Responsabilisation et la reddition des comptes dans le cadre de la décentralisation financière en République Démocratique du Congo : entre « blame avoiding » et « credit claiming »

SAMUEL BATUMIKE ET ERIC CHAMPAGNE (CENTRE D'ETUDES EN GOUVERNANCE)

L’adoption de Constitution de 2006 par la RDCongo a constitué un véritable tournant décisif dans sa gouvernance politique et financière. Elle marque le début d’un processus de démocratisation et un effort de s’aligner sur les nouvelles perspectives de la mondialisation.

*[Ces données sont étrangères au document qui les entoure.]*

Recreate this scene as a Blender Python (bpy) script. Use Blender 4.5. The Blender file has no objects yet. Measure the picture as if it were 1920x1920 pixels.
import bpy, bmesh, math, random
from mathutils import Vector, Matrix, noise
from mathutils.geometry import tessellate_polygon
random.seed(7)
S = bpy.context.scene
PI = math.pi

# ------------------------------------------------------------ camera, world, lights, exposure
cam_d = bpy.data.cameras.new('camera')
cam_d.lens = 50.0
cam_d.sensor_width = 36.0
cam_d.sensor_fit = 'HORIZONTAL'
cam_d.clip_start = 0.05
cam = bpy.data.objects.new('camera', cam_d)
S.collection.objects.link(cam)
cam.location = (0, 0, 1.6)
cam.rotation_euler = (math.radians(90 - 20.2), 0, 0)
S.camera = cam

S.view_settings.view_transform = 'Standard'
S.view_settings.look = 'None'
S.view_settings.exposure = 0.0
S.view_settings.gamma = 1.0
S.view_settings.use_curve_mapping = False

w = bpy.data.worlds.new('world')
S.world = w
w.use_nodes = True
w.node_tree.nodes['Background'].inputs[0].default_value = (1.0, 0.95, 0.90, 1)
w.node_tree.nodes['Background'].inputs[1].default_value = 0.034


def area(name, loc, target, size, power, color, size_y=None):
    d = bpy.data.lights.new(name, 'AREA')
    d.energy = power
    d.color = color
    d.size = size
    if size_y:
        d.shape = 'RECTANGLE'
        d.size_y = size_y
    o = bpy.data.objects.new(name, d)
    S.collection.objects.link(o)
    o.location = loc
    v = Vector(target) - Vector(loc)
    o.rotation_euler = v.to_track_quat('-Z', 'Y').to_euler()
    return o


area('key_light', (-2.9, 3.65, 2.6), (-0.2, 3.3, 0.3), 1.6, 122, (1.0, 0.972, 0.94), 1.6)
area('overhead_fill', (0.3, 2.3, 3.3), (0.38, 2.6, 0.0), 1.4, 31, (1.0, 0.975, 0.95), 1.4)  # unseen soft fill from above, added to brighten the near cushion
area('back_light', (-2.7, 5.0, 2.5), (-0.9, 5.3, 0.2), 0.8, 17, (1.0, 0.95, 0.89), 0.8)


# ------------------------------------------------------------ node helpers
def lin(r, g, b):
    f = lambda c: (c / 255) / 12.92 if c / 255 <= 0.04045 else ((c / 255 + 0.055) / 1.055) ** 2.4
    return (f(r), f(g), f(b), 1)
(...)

L’introduction des instruments de la bonne gouvernance notamment l’institutionnalisation des élections comme d’accession au pouvoir et la décentralisation comme mode de gestion de pouvoir s’inscrit dans cette démarche. Par ces instruments, les provinces et les entités locales recouvrent leur autonomie politique, administrative et financière. Ainsi, responsabiliser les décideurs locaux pour les rendre plus redevables s’érige à une alternative face à l’opacité dans la gestion publique et constitue un moyen de rapprochement entre gouvernants et gouvernés. Par conséquent, il s’agit d’un autre moyen d’ouvrir la boite noire de l’État pour en saisir les mécanismes de mise à l’agenda et de mise en œuvre de politiques publiques dans un contexte de décentralisation.

Après plus de deux décennies, la littérature sur la décentralisation en RDCongo met en exergue une certaine hybridité dans la gouvernance des provinces et des entités locales. Cette situation a-t-elle entaché les mécanismes de responsabilisation et de reddition des comptes? L’hybridation de la réforme n’est-elle pas un moyen d’éviter le blâme et de demeurer en même temps crédible devant ses partenaires politiques et sociaux? Notre étude de cas portant sur la ville de Kinshasa souligne démontre que nombreux facteurs notamment la redistribution de pouvoir et des ressources réduisent les marges de manœuvre des provinces d’exercer leurs responsabilités et d’en rendre compte.